Erratic power supply coupled with unpaid for US$23 million owed in Value Added Tax forced Chambishi Metals Plc, a unit of Enya Holdings Ltd. to incur losses during the just ended financial year, Zambia’s Holding company-ZCCM IH says in a report.

ZRA has withheld over US$600 million in value-added tax repayments to mining companies that have failed to provide importer documentation required to qualify them for VAT reclaim on the zero-rated copper exports.

In its report ahead of the planned Annual General Meeting (AGM) on 7 October in Lusaka, ZCCM IH, which holds 10 percent shares in the copper, cobalt and nickel producer says the Copperbelt based Chambishi metals lost US$9.5 million as a result of erratic power supplied to the mines.

Copperbelt Energy Corp. buys power from the country’s utility, Zesco and sells an average 520 megawatts daily to mines operating on the Copperbelt, Chambishi Metals Plc inclusive, to run and produce various metals including copper for onward exports to the international metal market.

According to the report, ZCCCM IH adds that the erratic power supply affected copper cobalt and nickel production at the miner during the financial year ended 31 March 2014, the report said citing ZCCN IH acting Chief Executive Officer, Mabvuto Chipata.
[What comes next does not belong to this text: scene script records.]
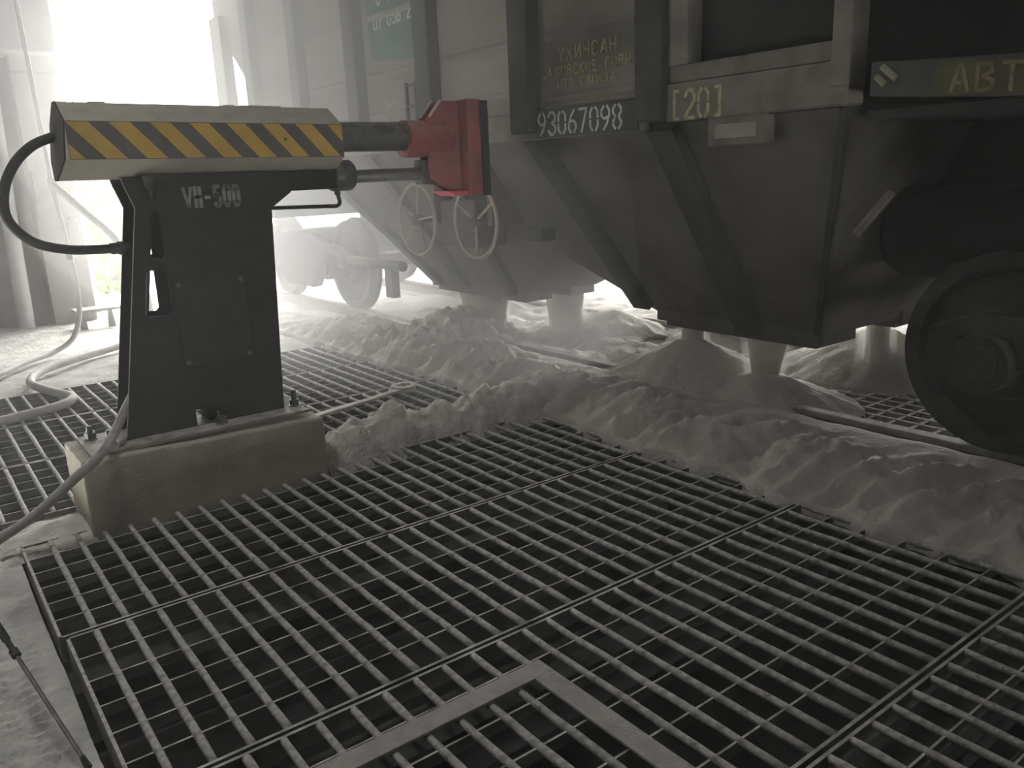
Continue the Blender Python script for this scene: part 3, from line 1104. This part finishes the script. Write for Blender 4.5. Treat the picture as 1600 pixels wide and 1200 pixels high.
mb = MB()
mb.hexa([(FX0, yF - .003, zb_(FX0)), (FX1, yF - .003, zb_(FX1)), (FX1, yF, zb_(FX1)), (FX0, yF, zb_(FX0)),
         (FX0, yF - .003, zt_(FX0)), (FX1, yF - .003, zt_(FX1)), (FX1, yF, zt_(FX1)), (FX0, yF, zt_(FX0))])
hp = mb.build("hazard_panel", STRIPED, hs)


def clip(poly, xlim, keep_less):
    out = []
    for i in range(len(poly)):
        a, b = poly[i], poly[(i + 1) % len(poly)]
        ia = (a[0] <= xlim) == keep_less or a[0] == xlim
        ib = (b[0] <= xlim) == keep_less or b[0] == xlim
        if ia:
            out.append(a)
        if ia != ib:
            t = (xlim - a[0]) / (b[0] - a[0])
            out.append((xlim, a[1] + (b[1] - a[1]) * t))
    return out


for k in range(-1, 8):
    xa = 0.724 + 0.1755 * k
    poly = [(xa, 0.078), (xa + 0.09, 0.078), (xa + 0.09 + 0.145, -0.080), (xa + 0.145, -0.080)]
    poly = clip(clip(poly, FX0 + .002, False), FX1 - .002, True)
    if len(poly) < 3:
        continue
    mb = MB()
    n = len(poly)
    vs = [(px, yF - .003, hz(px) + pz) for px, pz in poly] + [(px, yF - .0045, hz(px) + pz) for px, pz in poly]
    mb.add(vs, [tuple(range(n)), tuple(range(n, 2 * n))[::-1]] + [(i, (i + 1) % n, n + (i + 1) % n, n + i) for i in range(n)])
    mb.build("hazard_stripe", STRIPEY, hp)
for xc in (1.135, 1.435, 1.715):
    mb = MB()
    mb.lathe([(0, 0.008), (-0.006, 0.007)], (xc, yF - .004, hz(xc) + 0.005), 'y', 10)
    mb.build("panel_screw", STRIPED, hp)

# telescopic arm, hydraulic cylinder, rod
zA = 1.772
mb = MB()
mb.lathe([(0, 0.080), (0.56, 0.080)], (2.0, HY, zA), 'x', 36)
mb.build("arm_tube", STEELD, MC, smooth=True)
mb = MB()
mb.lathe([(0, 0.065), (0.33, 0.065)], (1.70, 4.31, 1.568), 'x', 32)
cy = mb.build("hydraulic_cylinder", BLACKP, MC, smooth=True)
mb = MB()
mb.lathe([(0.0, 0.06), (0.02, 0.078), (0.03, 0.083), (0.135, 0.083), (0.15, 0.072), (0.155, 0.05)], (2.0, 4.31, 1.568), 'x', 32)
mb.build("cylinder_gland", STEELD, cy, smooth=True)
mb = MB()
mb.box(1.60, 2.02, 4.21, 4.41, 1.50, 1.60)
mb.build("cylinder_cradle", BLACKP, MC, bevel=0.01)
mb = MB()
mb.lathe([(0, 0.036), (0.52, 0.036)], (2.14, 4.31, 1.560), 'x', 24)
mb.build("piston_rod", ROD, MC, smooth=True)
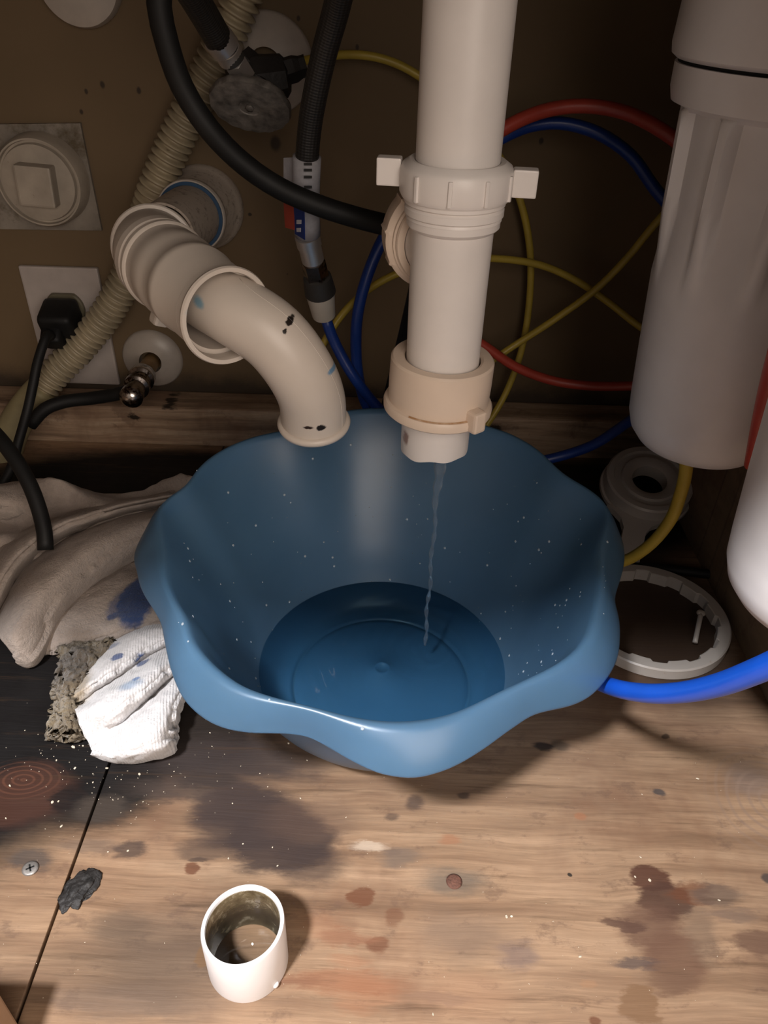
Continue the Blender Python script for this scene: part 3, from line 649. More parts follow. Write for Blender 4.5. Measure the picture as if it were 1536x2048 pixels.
# black hoses
tube('rubber_hose', [(322, -60, .455), (318, 10, .455), (335, 90, .457), (365, 175, .46), (420, 260, .463), (490, 330, .468), (560, 377, .472), (640, 412, .476), (720, 437, .475), (800, 457, .462), (836, 470, .45)], .0062, 'black_rubber', 'thick smooth black hose swinging from the top left to the back of the drain tee', 'hose', seg=24)
tube('rubber_hose', [(834, 560, .47), (822, 610, .50), (810, 660, .52), (795, 720, .54), (780, 780, .555), (768, 830, .565), (760, 870, .57)], .0042, 'black_rubber', 'thin black hose dropping straight behind the drain tee into the shadow', 'hose')
# braided hose B; pale crimp bands stand in for glints on dark metal
hb = root('braided_hose', 'black braided supply hose with pale bands as glints on its dark crimps, screwed into the upper shutoff valve', 'hose', tuple(PY(478, 135, .56)))
def sleeve(parent, name, a, b, r, mat, Yv, seg=24, label=None, r2=None):
    bm = B(); p, q_ = PY(a[0], a[1], Yv[0]), PY(b[0], b[1], Yv[1]); ax_ = q_ - p; L = ax_.length; r2 = r2 or r
    lathe(bm, [(r * .86, 0), (r, L * .05), (r * .7 + r2 * .3, L * .3), (r2, L * .95), (r2 * .86, L)], p, ax_, seg=seg); return mk(name, bm, M[mat], parent, auto=40, label=label)
bm = B(); sweep(bm, pys([(345, -70, .50), (385, -10, .52), (415, 40, .535), (438, 80, .545)]), .0085, seg=24); mk('braided_sleeve', bm, M['braid'], hb)
sleeve(hb, 'crimp', (434, 74), (452, 98), .0095, 'steel', (.545, .55)); sleeve(hb, 'crimp_neck', (450, 94), (468, 122), .0080, 'dark_plastic', (.55, .555))
sleeve(hb, 'crimp', (452, 97), (463, 117), .0085, 'steel', (.55, .555)); sleeve(hb, 'coupling_nut', (466, 118), (488, 152), .0080, 'steel', (.555, .565), seg=6)
# braided hose C with tag
hc_ = root('braided_hose', 'black braided hose with a white and blue paper tag hanging left of the drain pipe', 'hose', tuple(PY(640, 585, .54)))
bm = B(); sweep(bm, pys([(690, -60, .46), (672, 20, .475), (650, 100, .485), (632, 180, .492), (620, 250, .498), (614, 320, .502), (612, 400, .508), (616, 470, .515)]), .0071, seg=24, step=.004); mk('braided_sleeve', bm, M['braid'], hc_)
bm = B(); sweep(bm, pys([(614, 314, .501), (612, 400, .508), (615, 468, .515)]), .0086, seg=28, step=.01); tg = mk('paper_tag', bm, M['label_white'], hc_, label='white printed tag wrapped round the hose')
def card(name, quad, mat, parent, th=.0006):
    bm = B(); P_ = [PY(*q_) for q_ in quad]; n = (P_[1] - P_[0]).cross(P_[2] - P_[0]).normalized() * th
    a = [bm.verts.new(p) for p in P_]; b_ = [bm.verts.new(p + n) for p in P_]
    bm.faces.new(a); bm.faces.new(b_[::-1])
    for i in range(4): bm.faces.new((a[i], a[(i + 1) % 4], b_[(i + 1) % 4], b_[i]))
    return mk(name, bm, M[mat], parent, smooth=False)
card('tag_flag', [(567, 316, .512), (600, 314, .500), (600, 392, .505), (567, 390, .517)], 'label_white', hc_)
card('tag_flag', [(566, 390, .510), (589, 392, .4995), (588, 460, .505), (570, 455, .514)], 'label_red', hc_)
card('tag_flag', [(586, 385, .499), (607, 388, .4905), (609, 480, .4975), (590, 468, .506)], 'label_blue', hc_)
for i, (yy, w_) in enumerate(((440, 9), (456, 8))): card('tag_print', [(593, yy, .4945), (593 + w_, yy, .4915), (593 + w_, yy + 8, .4920), (593, yy + 8, .4950)], 'label_white', hc_, .0004)
for yy in (326, 338, 352, 372): card('tag_print', [(608, yy, .4905), (624, yy, .4910), (624, yy + 5, .4914), (608, yy + 5, .4909)], 'dark_plastic', hc_, .0003)
sleeve(hc_, 'crimp', (614, 470), (619, 492), .0083, 'steel', (.515, .518)); sleeve(hc_, 'crimp_neck', (619, 490), (626, 522), .0076, 'steel', (.518, .522))
sleeve(hc_, 'hex_nut', (625, 520), (634, 555), .0086, 'chrome', (.522, .528), seg=6); sleeve(hc_, 'adapter', (634, 552), (641, 586), .0098, 'dark_plastic', (.528, .533), r2=.0112)
sleeve(hc_, 'push_fitting', (640, 584), (648, 632), .0104, 'fitting', (.533, .541), r2=.0085)

# corrugated hose along the wall
bm = B(); sweep(bm, pys([(500, -60, .645), (482, 0, .645), (440, 100, .648), (395, 190, .650), (352, 280, .652), (312, 375, .652), (285, 460, .658), (258, 545, .655), (215, 625, .651), (160, 695, .644), (105, 752, .635), (80, 785, .628)]), lambda s, L: .0118 + .0027 * math.sin(s * 2 * math.pi / .0062), seg=28, step=.0009)
ch = root('corrugated_hose', 'beige corrugated drain hose running down the back wall across the outlet plate', 'hose', tuple(PY(80, 785, .626)))
mk('ribbed_hose', bm, M['hose_beige'], ch)
bm = B(); sweep(bm, pys([(88, 776, .629), (60, 806, .625), (30, 850, .618), (12, 905, .612), (4, 955, .606)]), .0145, seg=28); mk('hose_cuff', bm, simple('olive_yellow_cuff', (.26, .22, .12, 1), .6, var=.3, vs=30), ch, label='smooth olive-yellow cuff at the lower end')

# ------------------------------------------------------------------ wall fittings
WY = .675
co = root('pipe_cleanout', 'beige round cleanout cap with a raised square boss on a grey square wall patch', 'pipe cap', tuple(PY(85, 365, WY)))
bm = B(); a, b_, c, d = PY(-60, 248, WY), PY(163, 245, WY), PY(206, 459, WY), PY(-60, 455, WY)
for dy in (0,):
    lo = [bm.verts.new(p + Vector((0, -.0004, 0))) for p in (a, b_, c, d)]; hi = [bm.verts.new(p + Vector((0, -.0035, 0))) for p in (a, b_, c, d)]
    bm.faces.new(hi)
    for i in range(4): bm.faces.new((lo[i], lo[(i + 1) % 4], hi[(i + 1) % 4], hi[i]))
mk('wall_patch', bm, M['patch'], co, smooth=False)
cc = PY(84, 362, WY - .012); 
bm = B(); lathe(bm, [(.0360, -.009), (.0352, .004), (.0335, .008), (.0322, .008), (.0316, .0045), (.0300, .0045), (.0290, .0078), (.020, .0092), (.004, .0096)], cc, (0, -1, 0), seg=64); cp_ = mk('threaded_cap', bm, M['cleanout'], co, auto=35)
bm = B(); box(bm, cc + Vector((.0015, -.014, .000)), (.029, .013, .031), rot=Matrix.Rotation(.06, 4, 'Y'), bev=.0018); mk('square_boss', bm, M['cleanout'], co, smooth=False)
# plug at the very top
p = PY(163, -42, WY); bm = B(); lathe(bm, [(.030, .0005), (.0305, .006), (.029, .012), (.020, .0145), (.004, .015)], p, (0, -1, 0), seg=48)
tp = mk('round_cover', bm, M['escutcheon'], None, label='round white wall cover cut by the top edge at the upper left', cat='wall cover', auto=40)
# outlet
ou = root('wall_outlet', 'white duplex outlet plate low on the back wall behind the corrugated hose', 'outlet', (-.2945, WY, .104))
bm = B(); box(bm, (-.2945, WY - .0026, .1035), (.070, .0052, .1135), bev=.0018); pl = mk('cover_plate', bm, M['plate'], ou, smooth=False)
M['recept'] = simple('olive_receptacle', (.13, .115, .075, 1), .45, var=.1)
for dz in (.0195, -.0195):
    bm = B()
    lathe(bm, [(.0172, 0), (.0172, .0062), (.0160, .0072), (.002, .0072)], (-.2945, WY - .002, .1035 + dz), (0, -1, 0), seg=40, rmod=lambda r, h, a: min(r, .0142 / max(1e-6, abs(math.sin(a)))) if r > .01 else r)
    rc_ = mk('receptacle', bm, M['recept'], ou, auto=35)
    for dx in (-.0063, .0063):
        bm = B(); box(bm, (-.2945 + dx, WY - .0094, .1035 + dz + .003), (.0022, .0012, .0078)); mk('slot', bm, M['gap'], rc_, smooth=False)
    bm = B(); lathe(bm, [(.0024, 0), (.0024, .0012)], (-.2945, WY - .0088, .1035 + dz - .0085), (0, -1, 0), seg=16); mk('ground_hole', bm, M['gap'], rc_)
bm = B(); lathe(bm, [(.0032, 0), (.003, .0012), (.0008, .0016)], (-.2945, WY - .0050, .1035), (0, -1, 0), seg=18); mk('plate_screw', bm, M['screw'], ou)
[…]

Accordingly, the erratic power outturn resulted in the mine losing out 3, 300 tons of Copper and 410 tons of Cobalt said Mr Chipata adding that during the year under review, Chambishi Metals Plc faced two notable strategic challenge.
“Chambishi’s copper production performance continued to be adversely affected by power fluctuations, which the company estimated resulted in losses amounting to $9.5million, of which $6.8 million resulted from lost production of 3,300 tons of Copper and 410 tons of Cobalt,” Chipata added.

The problem was compounded by the delayed resolution of the monies owed to various mining companies in Zambia by Government in value Added Tax (VAT) and the miner is one of those affected by the withheld tax refunds.

According to the report by Chipata, Chambishi Metals Plc is owed $6.5 million by ZRA in audit claims carried out during the period 2006 to 2011.

Additionally, it is owed a further $23 million by ZRA as at March 2014 relating to a Value Added Tax (VAT) refund, all which have contributed to the poor liquidity of the company.

“The matter remains unresolved but given that Chambishi estimates that 90 percent of its input costs are VAT related and deductable, the suspension has had a material effect on its day to day operations,” Chipata stated in his report.

Non Ferrous Mining Africa (NFA)’s capital expenditure on the South East Ore Body (SEOB) project is estimated at US$61.6 million during the year ended 31 March this year.

The expected investment cost for the project was estimated at approximately US$830 million and the project is expected when completed in or around 2017, create about 5,000 jobs.

Loan financing of US$548 million is being arranged from the Export-Import Bank of China to partially finance the South East Ore Body project with the balance coming from internally generated funds,” Chipata adds of the project.

The SEOB project involves mining and processing of copper ore to concentrate stage for onward processing into finished copper cathodes at the Zambian smelters within Chambishi, Mufulira and Kitwe.

ZCCM-IH has 10 percent equity in Chambishi Metals Plc while Enya Holding BV (ENRC Group, which once owned Luanshya Copper Mines before abandoning it at the height of the global financial crisis, owns 90 percent in the Chambish project.

Chambishi is a mining, tolling and refining company with extensive copper and cobalt reserves. It has undertaken several improvement and expansion projects that will streamline its operations and increase both the cobalt and copper production.